Curtis refused to submit to a blood draw and was charged with the offense.

Curtis argued that Indiana Code Section 9-13-2-86 requires that in order for the state to prove a driver is intoxicated, the driver must be under the influence of one of the listed substances and the driver’s actions, thoughts, and normal control of faculties must be impaired. Curtis claimed the tests administered established that only his actions were impaired, but the statute requires showing his thoughts, actions, and normal control of his faculties were impaired.

Although it’s the court’s policy to regard “and” and “or” as used in statutes as being strictly of a conjunctive and disjunctive nature, Prewitt v. State, 878 N.E.2d 184 (Ind. 2007), allows for exceptions, noted Judge Ezra Friedlander. In Prewitt, the high court reasoned that appellate courts are “at liberty to make minor substitutions of words where necessary to give vitality to the legislative intent.”
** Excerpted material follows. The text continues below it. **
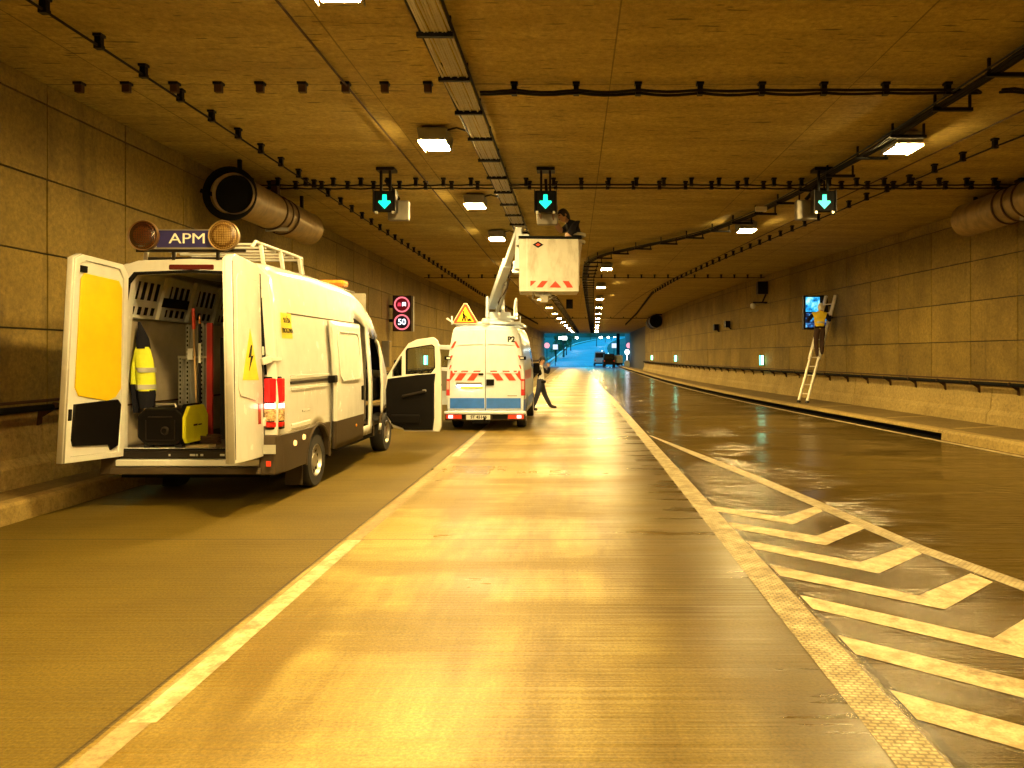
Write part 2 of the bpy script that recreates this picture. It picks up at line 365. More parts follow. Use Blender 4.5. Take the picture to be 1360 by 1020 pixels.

“We are not often confronted with a situation where application of this ‘widely-accepted rule of statutory construction’ cited with approval in Prewitt is warranted. This is such a case, however, and we apply it here,” wrote Judge Friedlander.

The purpose of the statute is public safety and a person who is unable to control his physical movements poses a considerable danger to others when driving, even though he may be able to carry on a lucid conversation or count backward from 20.

“The plain fact is that impairment of any of the three abilities necessary for the safe operation of a vehicle renders the operation of a vehicle dangerous,” he wrote.

The judges affirmed Curtis’ conviction, finding sufficient evidence to support it.